> **EXERCISE DETAILS**:
Write out the listing below in full and exactly, leaving out every picture.

Stored entries
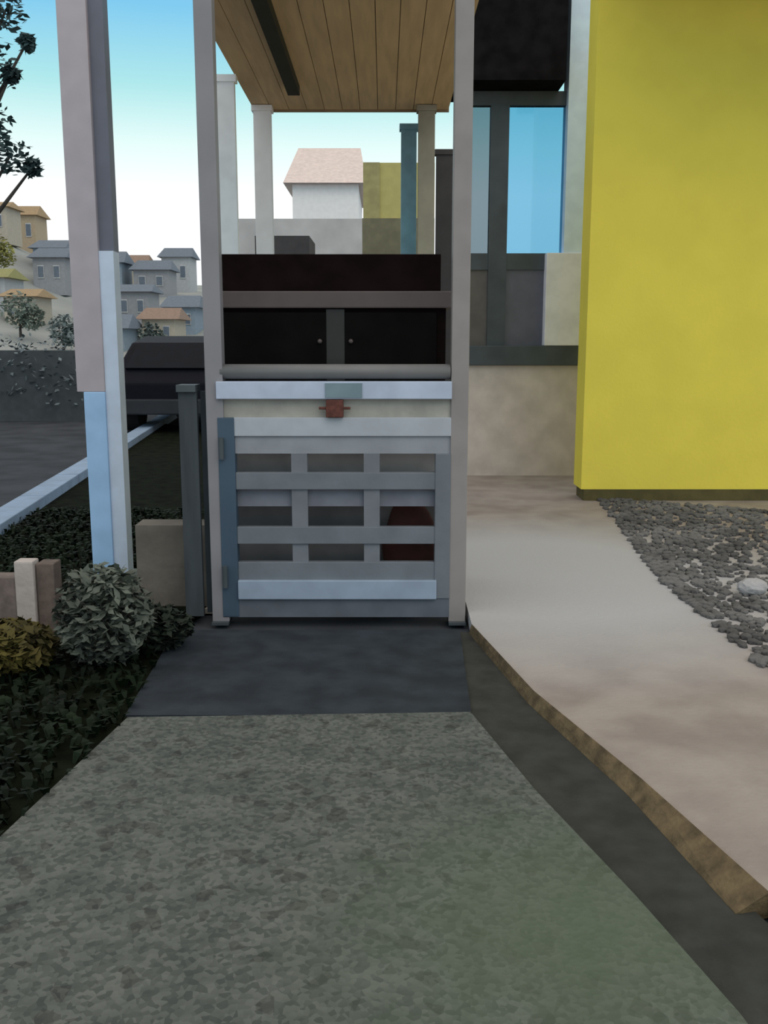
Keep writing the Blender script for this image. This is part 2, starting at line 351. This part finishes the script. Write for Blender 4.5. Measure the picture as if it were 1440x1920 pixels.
# side panel between gate post and planting
sp = thing('fence_panel', 'narrow dark slate fence panel left of the slatted gate', 'fence', (gx(370), YG + .1, .0))
obj('board', bx(gx(338), gx(372), YG + .02, YG + .05, .03, gz(735)), mat('slate_board', (.042, .052, .06), .7, var=.2, stretch=(4, 1, .5), scale=6), sp)
obj('board', bx(gx(374), gx(408), YG + .085, YG + .11, .03, gz(735)), mat('slate_board_b', (.04, .055, .066), .7, var=.15, scale=5), sp)
obj('cap', bx(gx(336), gx(372), YG - .0, YG + .12, gz(735), gz(722)), SLATE, sp)
yb = 4.56
bw = tag(obj('stub_wall', bx(xx(256, 1050, yb), xx(398, 1050, yb), yb, yb + .16, .0, zz(985, yb)), mat('brown_grey_render', (.15, .135, .115), .9, var=.2, scale=6, bump=.4)), 'low brown grey stub wall behind the dark fence panel', 'wall')

# ------------------------------------------------------------------ cupboard behind the gate
YC = 4.62
def cx_(px): return xx(px, 600, YC)
def cz(py): return zz(py, YC)
cup = thing('cupboard', 'tall near black wooden cupboard with two doors standing behind the gate', 'cupboard', (cx_(629), YC + .25, .0))
obj('body', bx(cx_(398), cx_(836), YC, YC + .45, .06, cz(548)), BLACKW, cup)
obj('lower_front', bx(cx_(404), cx_(832), YC - .03, YC - .019, cz(925), cz(742)), mat('grey_lower_board', (.29, .28, .28), .8, var=.2, scale=5), cup)['label'] = 'dull grey lower board'
obj('lower_front', bx(cx_(404), cx_(832), YC - .03, YC - .019, .08, cz(928)), mat('dark_lower_board', (.12, .12, .125), .8, var=.2, scale=5), cup)['label'] = 'charcoal bottom board'
obj('plinth', bx(cx_(402), cx_(832), YC + .03, YC + .42, 0, .06), BLACKW, cup)
obj('top_box', bx(cx_(398), cx_(826), YC + .01, YC + .43, cz(545), cz(476)), mat('black_top_box', (.0085, .004, .004), .8, var=.3, spec=.06), cup, bevel=.004)
obj('moulding', bx(cx_(394), cx_(850), YC - .03, YC + .46, cz(578), cz(546)), BROWNRAIL, cup, bevel=.006)['label'] = 'brown grey moulding'
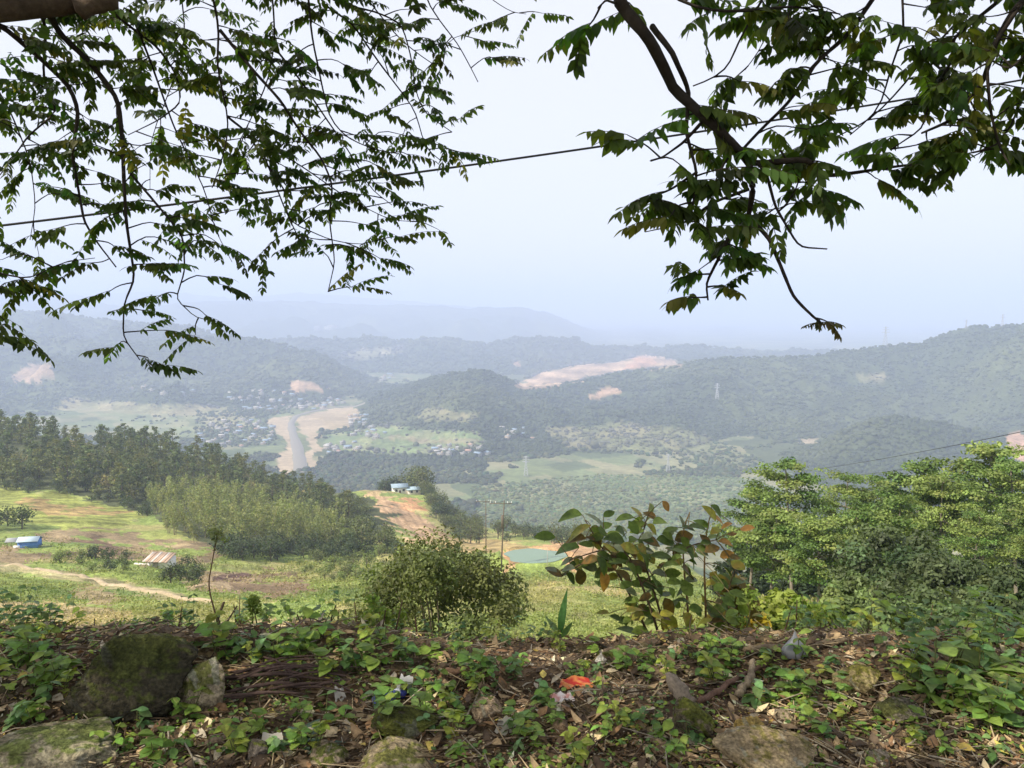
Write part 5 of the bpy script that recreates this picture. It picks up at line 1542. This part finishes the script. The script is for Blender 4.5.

> **ANSWER TO THIS PROBLEM**:
Keep writing the Blender script for this image. This is part 2, starting at line 351. This part finishes the script. Write for Blender 4.5. Measure the picture as if it were 1440x1920 pixels.
# side panel between gate post and planting
sp = thing('fence_panel', 'narrow dark slate fence panel left of the slatted gate', 'fence', (gx(370), YG + .1, .0))
obj('board', bx(gx(338), gx(372), YG + .02, YG + .05, .03, gz(735)), mat('slate_board', (.042, .052, .06), .7, var=.2, stretch=(4, 1, .5), scale=6), sp)
obj('board', bx(gx(374), gx(408), YG + .085, YG + .11, .03, gz(735)), mat('slate_board_b', (.04, .055, .066), .7, var=.15, scale=5), sp)
obj('cap', bx(gx(336), gx(372), YG - .0, YG + .12, gz(735), gz(722)), SLATE, sp)
yb = 4.56
bw = tag(obj('stub_wall', bx(xx(256, 1050, yb), xx(398, 1050, yb), yb, yb + .16, .0, zz(985, yb)), mat('brown_grey_render', (.15, .135, .115), .9, var=.2, scale=6, bump=.4)), 'low brown grey stub wall behind the dark fence panel', 'wall')

# ------------------------------------------------------------------ cupboard behind the gate
YC = 4.62
def cx_(px): return xx(px, 600, YC)
def cz(py): return zz(py, YC)
cup = thing('cupboard', 'tall near black wooden cupboard with two doors standing behind the gate', 'cupboard', (cx_(629), YC + .25, .0))
obj('body', bx(cx_(398), cx_(836), YC, YC + .45, .06, cz(548)), BLACKW, cup)
obj('lower_front', bx(cx_(404), cx_(832), YC - .03, YC - .019, cz(925), cz(742)), mat('grey_lower_board', (.29, .28, .28), .8, var=.2, scale=5), cup)['label'] = 'dull grey lower board'
obj('lower_front', bx(cx_(404), cx_(832), YC - .03, YC - .019, .08, cz(928)), mat('dark_lower_board', (.12, .12, .125), .8, var=.2, scale=5), cup)['label'] = 'charcoal bottom board'
obj('plinth', bx(cx_(402), cx_(832), YC + .03, YC + .42, 0, .06), BLACKW, cup)
obj('top_box', bx(cx_(398), cx_(826), YC + .01, YC + .43, cz(545), cz(476)), mat('black_top_box', (.0085, .004, .004), .8, var=.3, spec=.06), cup, bevel=.004)
obj('moulding', bx(cx_(394), cx_(850), YC - .03, YC + .46, cz(578), cz(546)), BROWNRAIL, cup, bevel=.006)['label'] = 'brown grey moulding'
Write part 5 of the bpy script that recreates this picture. It picks up at line 1542. This part finishes the script. The script is for Blender 4.5.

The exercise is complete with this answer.